Jornalismo pueril, para agradar a ideologia do dono
Ao abrir o computador para ver as notícias, deparo-me com a manchete do Globo Online. “Emprego público representa 21% da ocupação formal do país”. Quem lê, desavisadamente, pode pensar então que de cada cinco trabalhadores brasileiros, um é funcionário público. Seríamos, portanto, um país com um bom número de servidores públicos e com todas as condições de termos um bom serviço público, não fossem estes ineficientes.
Ora, como no Brasil a ocupação formal representa pouco mais da metade do trabalho informal, isso quer dizer, na prática, que temos apenas cerca de 11% dos trabalhadores no serviço público e nas empresas estatais. E como os trabalhadores, sejam formais, informais, ou desempregados, necessitam de escola pública, saúde pública, enfim, de serviços públicos, esse número é insuficiente.
Há três meses publiquei este dado que O Globo puxa para sua manchete, num estudo do próprio Ipea. E mostrei o gráfico aí ao lado, onde voc~e pode ver que a proporção de trabalhadores no setor público no Brasil é muito baixa. Nem vamos falar na Europa, com sua política de bem-estar social, ou nos Estados Unidos, o paradigma mundial de “Estado Mínimo”. Até aqui na América Latina ficamos na rabeira da lista dos países que empregam pessoas para prestar serviços à população.
É só olhar e ver, coisa que O Globo não gosta de fazer. Os dados, ali, só servem para confirmar as idéias e a posição ideológica da empresa. Não se deu ao trabalho de olhar que o dado que publicou refere-se a uma percentagem de 21% sobre os 39,4 milhões de trabalhadores formais – com carteira assinada ou estatutários do serviço público – , o que dá 8.275 mil funcionários públicos. Está nas páginas 14 e 15 da pesquisa do Ipea, que pode ser lida aqui.

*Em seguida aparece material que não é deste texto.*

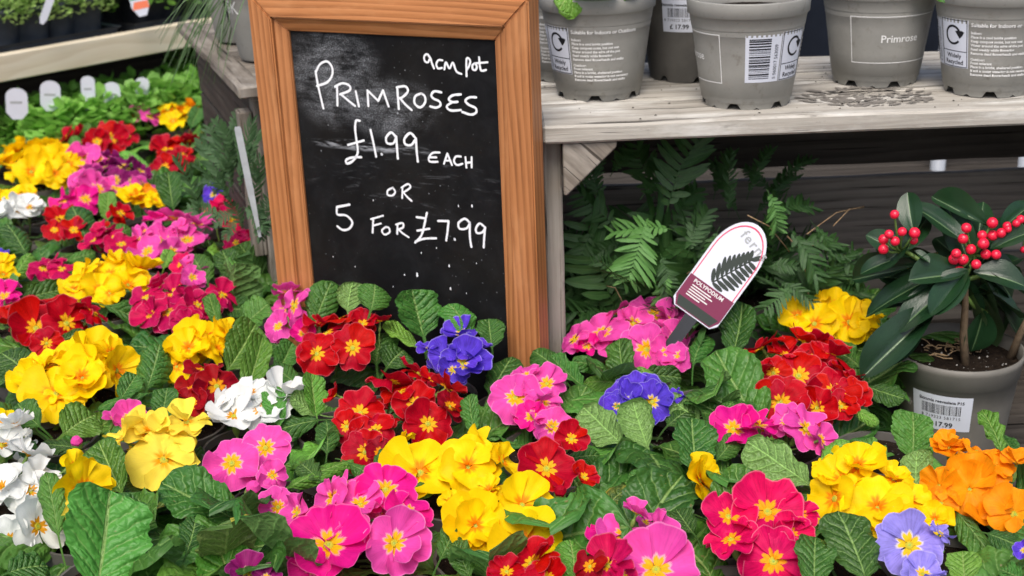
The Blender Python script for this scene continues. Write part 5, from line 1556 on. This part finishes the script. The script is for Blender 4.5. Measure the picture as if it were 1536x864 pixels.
def stick_label(lab, bx, by, tx, ty, wd, Y, dy=0, round_top=False, mat=None, group=None, dn=.05):
    B = at_y(bx, by, Y); T = at_y(tx, ty, Y+dy); s = scale_at(B)
    up = (T-B); L = up.length; up.normalize(); tc = (CAM-B).normalized(); n = (tc-up*tc.dot(up)).normalized(); x = up.cross(n)
    t = thing('plant_label', lab, 'plant label', B, group); t.matrix_basis = frame_mat(B, x, up, n)
    W = wd/s
    P = [(-W*.22, -dn), (W*.22, -dn), (W*.5, 0.004), (W*.5, L-W*.4)]
    if round_top: P += [(W*.5*cos(pi*k/8), L-W*.4+W*.4*sin(pi*k/8)) for k in range(1, 8)]
    else: P += [(W*.35, L), (-W*.35, L)]
    P += [(-W*.5, L-W*.4), (-W*.5, .004)]
    n_ = len(P); mb = MB()
    mb.add([(p[0], p[1], .0004) for p in P]+[(p[0], p[1], -.0004) for p in P], [tuple(range(n_)), tuple(range(2*n_-1, n_-1, -1))]+[(i, n_+i, n_+(i+1) % n_, (i+1) % n_) for i in range(n_)])
    mb.build('card', mat or M['white_label'], t, smooth=False)
    return t, W, L
stick_label('long narrow white plant label leaning beside the sign', 377, 292, 356, 190, 10, 1.43, mat=plain('weathered label plastic', (.42, .45, .47), .5, .3, .15, 60))  # greyer than the other labels, its shade put into the colour

# ------------------------------------------------------------------ back left: two tier staging with herb trays
A0 = at(0, 83, .97); A1 = at(290, 33, .97)
dirx = (A1-A0).normalized(); nb = V3((-dirx.y, dirx.x, 0))           # away from the viewer
org = A0 - dirx*.5; org.z = 0
st = thing('staging_bench', 'two tier timber staging with a pale front rail at the back left', 'staging', (org.x, org.y, 0))
st.matrix_basis = frame_mat((org.x, org.y, 0), dirx, nb, (0, 0, 1))
SL = 1.75
board('front_rail', (0, 0, .925), (1, 0, 0), (0, 0, 1), SL, .045, .022, M['cream_wood'], st, seg_l=6, wob=.0006).location.y = .022
for k in range(5):
    board('shelf_board', (0, .024+k*.088, .940), (1, 0, 0), (0, 1, 0), SL, .08, .016, M['crate_grey'], st, seg_l=3)
for k in range(5):
    board('lower_board', (0, -.09+k*.088, .732), (1, 0, 0), (0, 1, 0), SL, .08, .016, M['bench_dark'], st, seg_l=3)
for k in range(3):
    board('back_board', (0, .43, .66+.092*k), (1, 0, 0), (0, 0, 1), SL, .088, .015, M['crate_dark'], st, seg_l=3).location.y = .44
for x in (.05, SL-.1):
    for y in (.03, .38):
        board('leg', (x, y, 0), (0, 0, 1), (1, 0, 0), .725, .05, .045, M['bench_dark'], st, seg_l=2)
def stp(u, v, z): return org + dirx*u + nb*v + V3((0, 0, z))
# herb pot: square-ish tapered black pot, rosette of small leaves
def square_pot(mat, w0, w1, h):
    mb = MB(); N = 24
    def ring(wd, z):
        o_ = []
        for i in range(N):
            a = 2*pi*i/N; c, s = cos(a), sin(a); k = 1/(abs(c)**5+abs(s)**5)**.2
            o_.append((wd*c*k, wd*s*k, z))
        return o_
    R = [ring(w0, 0), ring(w1*.97, h*.88), ring(w1*1.03, h*.885), ring(w1*1.05, h), ring(w1*.97, h), ring(w1*.9, h*.8)]
    mb.add([v for r in R for v in r], [(j*N+i, j*N+(i+1) % N, (j+1)*N+(i+1) % N, (j+1)*N+i) for j in range(len(R)-1) for i in range(N)])
    mb.add(R[0], [tuple(range(N-1, -1, -1))])
    return mb.mesh('pot', mat)
HP = square_pot(M['slate_plastic'], .032, .042, .078)
HPB = square_pot(M['black_plastic'], .032, .042, .078)
HS = soil_mesh(.040, 6)
def foliage(seed, mat, n, R, H, ls, spread, drop=.0):
    r_ = random.Random(seed); mb = MB()
    for k in range(n):
        a = r_.uniform(0, 6.28); q = r_.random()**.6
        z = H*(1-q*q*.8)*r_.uniform(.35, 1.0) - drop*q*q*r_.random()
        c = V3((cos(a)*R*q, sin(a)*R*q, z))
        d = V3((cos(a+r_.uniform(-1, 1))*.8, sin(a+r_.uniform(-1, 1))*.8, r_.uniform(-.2, .8))).normalized()
        n_ = V3((r_.uniform(-.6, .6), r_.uniform(-.6, .6), 1)); n_ = (n_-d*n_.dot(d)).normalized(); s_ = d.cross(n_)
        l = ls*r_.uniform(.6, 1.25); w_ = l*spread
        mb.add([c, c+d*l*.3+s_*w_*.42, c+d*l*.7+s_*w_*.45+n_*l*.05, c+d*l, c+d*l*.7-s_*w_*.45+n_*l*.05, c+d*l*.3-s_*w_*.42, c+d*l*.5-n_*l*.08],
               [(0, 1, 6), (1, 2, 6), (2, 3, 6), (3, 4, 6), (4, 5, 6), (5, 0, 6)], [(.5, 0), (1, .3), (1, .7), (.5, 1), (0, .7), (0, .3), (.5, .5)])
    for k in range(n//14):
        a = r_.uniform(0, 6.28); q = r_.uniform(.2, .9)
        mb.tube([(0, 0, 0), (cos(a)*R*q*.4, sin(a)*R*q*.4, H*.5), (cos(a)*R*q, sin(a)*R*q, H*(1-q*q*.8)*.8)], .0008, 4)
    return mb.mesh('foliage', mat)
FOL_T = [foliage(k, M['thyme'], 1000, .060, .10, .015, .50, .035) for k in range(3)]
FOL_H = [foliage(10+k, M['herb'], 460, .066, .066, .022, .95, .03) for k in range(3)]
FOL_D = [foliage(30+k, M['herb'], 260, .058, .10, .022, .7, .05) for k in range(2)]
def herb(u, v, z, folm, potm, lab, grp, rot):
    P = stp(u, v, z)
    t = thing('herb_plant', lab, 'herb', P, grp, rot)
    link('pot', potm, t); link('soil', HS, t, (0, 0, .07))
    tag(link('foliage', folm, t, (0, 0, .068)), kind='stuff')
    return t
def tray(u0, u1, v0, v1, z, lab):
    P = stp((u0+u1)/2, (v0+v1)/2, z)
    t = thing('carry_tray', lab, 'tray', P, 'trays holding the herb pots'); t.rotation_euler = (0, 0, atan2(dirx.y, dirx.x))
    hw, hd = (u1-u0)/2, (v1-v0)/2
    mb = MB(); mb.add([(-hw, -hd, .001), (hw, -hd, .001), (hw, hd, .001), (-hw, hd, .001)], [(0, 1, 2, 3)]); mb.build('base', M['black_plastic'], t, smooth=False)
    def rimpath(h, off): return [(-hw-off, -hd-off, h), (hw+off, -hd-off, h), (hw+off, hd+off, h), (-hw-off, hd+off, h)]
    mb = MB(); A, B, C_ = rimpath(.002, 0), rimpath(.016, .004), rimpath(.022, .010)
    D_ = rimpath(.020, .004)
    vs = A+B+C_+D_
    mb.add(vs, [(j*4+i, j*4+(i+1) % 4, (j+1)*4+(i+1) % 4, (j+1)*4+i) for j in range(3) for i in range(4)])
    mb.build('rim', M['slate_plastic'], t, smooth=False)
# where the trays sit along the rail, from the photograph
def u_of(px, py, z):
    p = at(px, py, z) - org; return p.dot(dirx)
r2 = random.Random(77)
ua0, ua1 = u_of(-60, 70, .97), u_of(163, 44, .97)
ub0, ub1 = u_of(178, 38, .97), u_of(330, 20, .97)
tray(ua0, ua1-.005, .045, .225, .957, 'slate grey carry tray of fine leaved herbs above the pale rail')
tray(ub0+.005, ub1, .045, .225, .957, 'slate grey carry tray with an orange card above the pale rail')
WHERE = {0: 'leftmost', 1: 'second from the left', 2: 'third from the left', 3: 'fourth from the left', 4: 'fifth from the left'}
nA = 4
for r in range(2):
    for k in range(nA):
        u = ua0+.045+(ua1-ua0-.09)*k/(nA-1)
        herb(u, .09+r*.09, .9585, FOL_T[(k+r) % 3], HP, 'fine leaved herb pot, %s in the %s row of the left tray' % (WHERE[k], ('front', 'rear')[r]), 'herb pots in the left tray', r2.uniform(0, 6))
nB = 3
for r in range(2):
    for k in range(nB):
        u = ub0+.052+(ub1-ub0-.10)*k/(nB-1)
        herb(u, .09+r*.09, .9585, FOL_D[(k+r) % 2], HPB, 'leafy herb pot, %s in the %s row beside the orange card' % (WHERE[k], ('front', 'rear')[r]), 'herb pots in the right tray', r2.uniform(0, 6))
# lower tier: bright small leaved plants with rounded white labels
ul = [u_of(18, 160, .80), u_of(75, 152, .80), u_of(125, 150, .80), u_of(172, 145, .80), u_of(212, 140, .80)]
u0, u1 = ul[0]-.12, ul[4]+.03
nL = 6
for r in range(2):
    for k in range(nL):
        u = u0+(u1-u0)*k/(nL-1)
        herb(u, -.046+r*.092, .7485, FOL_H[(k+r) % 3], HPB, 'bright small plant, %s in the %s row under the pale rail' % (('leftmost', 'second from left', 'third from left', 'third from right', 'second from right', 'rightmost')[k], ('front', 'rear')[r]), 'bright small plants under the rail', r2.uniform(0, 6))
for i, (bx, by, tx, ty, wd, v, lab) in enumerate([
    (26,172,24,132,31,.0,'rounded white label at the far left of the bright small plants'), (76,160,75,121,29,.05,'rounded white label second from the left among the small plants'),
    (133,150,131,114,20,.14,'small rounded white label standing furthest back among the small plants'), (137,178,135,138,14,-.02,'narrow white label in front of the bright small plants'),
    (170,158,166,123,24,.05,'rounded white label fourth from the left among the small plants'), (214,152,213,116,20,.05,'rounded white label at the right end of the small plants')]):
    q_ = ray(bx, by); pl0 = stp(0, -.055 + .05*v, 0)
    Y = (CAM + q_*((pl0-CAM).dot(nb)/q_.dot(nb))).y
    t, W, L = stick_label(lab, bx, by, tx, ty, wd, Y, 0, True, None, 'rounded white labels', dn=.008)
    mb = MB(); mb.add([(-W*.30, L*.42, .0006), (W*.25, L*.42, .0006), (W*.25, L*.50, .0006), (-W*.30, L*.50, .0006)], [(0, 1, 2, 3)]); mb.build('printed_text', M['grey_ink'], t, smooth=False)
# white stick label in the top tray, cards of the right tray
Y = stp(u_of(66, 30, 1.05), .06, 0).y
stick_label('long white stick label in the tray above the rail', 64, 31, 78, -8, 11, Y, dn=.006)
def card(bx, by, tx, ty, wd, Y, lab):
    t, W, L = stick_label(lab, bx, by, tx, ty, wd, Y, 0, False, M['white_label'], dn=.012)
    mb = MB(); mb.add([(-W*.49, L*.52, .0006), (W*.49, L*.52, .0006), (W*.34, L*.99, .0006), (-W*.34, L*.99, .0006)], [(0, 1, 2, 3)]); mb.build('green_print', M['green_ink'], t, smooth=False)
    mb = MB(); mb.add([(-W*.48, L*.03, .0006), (W*.48, L*.02, .0006), (W*.48, L*.38, .0006), (-W*.3, L*.40, .0006)], [(0, 1, 2, 3)]); mb.build('picture_print', M['orange_ink'], t, smooth=False)
card(212, 14, 203, -16, 26, stp(u_of(212, 20, 1.03), .04, 0).y, 'green and orange card in the herb tray above the rail')
sp = at(285, 128, .80); 
hb = thing('herb_plant', 'small leafy plant in a dark pot beside the turned crate', 'herb', (sp.x, sp.y, .7205), None)
link('pot', HP, hb); link('soil', HS, hb, (0, 0, .07)); tag(link('foliage', FOL_D[0], hb, (0, 0, .070)), kind='stuff')
card(288, 142, 280, 105, 22, sp.y-.06, 'green and orange picture card in the plant beside the turned crate')
# greenery standing beyond the staging
far_ = thing('hedge', 'dark clipped hedge beyond the herb staging at the upper left', 'hedge', (-.75, 3.35, 0))
HG = foliage(55, M['herb'], 2600, 1.0, 1.0, .07, .55)
mb = MB()
r_ = random.Random(4)
for k in range(5200):
    x, y, z = r_.uniform(-1.5, 1.5), r_.uniform(-.22, .22), r_.uniform(.1, 1.25)
    c = V3((x, y, z)); d = V3((r_.uniform(-1, 1), r_.uniform(-1, .4), r_.uniform(-.4, 1))).normalized()
    n_ = V3((r_.uniform(-.6, .6), -1, r_.uniform(0, 1))); n_ = (n_-d*n_.dot(d)).normalized(); s_ = d.cross(n_); l = r_.uniform(.03, .06); w_ = l*.25
    mb.add([c, c+d*l*.5+s_*w_, c+d*l, c+d*l*.5-s_*w_], [(0, 1, 2, 3)], [(.5, 0), (1, .5), (.5, 1), (0, .5)])
tag(mb.build('foliage', M['fern'], far_), kind='stuff')
for x in (-1.0, 0, 1.0):
    mb = MB(); mb.tube([(x, 0, 0), (x+.02, 0, .5), (x, 0, 1.0)], lambda t: .02-.012*t, 7); mb.build('trunk', M['bark'], far_)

Se o jornal tiver um pouco mais de trabalho e for até a página 67, vai encontrar escrito:
No Brasil, segundo dados da PNAD, havia cerca de 10 milhões de empregados no setor público em 2007, considerados no seu sentido mais amplo, ou seja, incluindo administração direta, administração indireta e todas as formas de empresas estatais. Este total de pessoas empregadas no setor público representava cerca de 5,4% do total de habitantes do país e cerca de 11% do total de pessoas ocupadas no mercado de trabalho brasileiro, tomados em seu conjunto.
Muito diferente a leitura, não é? E muito perversa, também.
Porque não é possível que uma matéria sobre esta pesquisa do Ipea não se preocupe em falar dos outros índices que ela revela.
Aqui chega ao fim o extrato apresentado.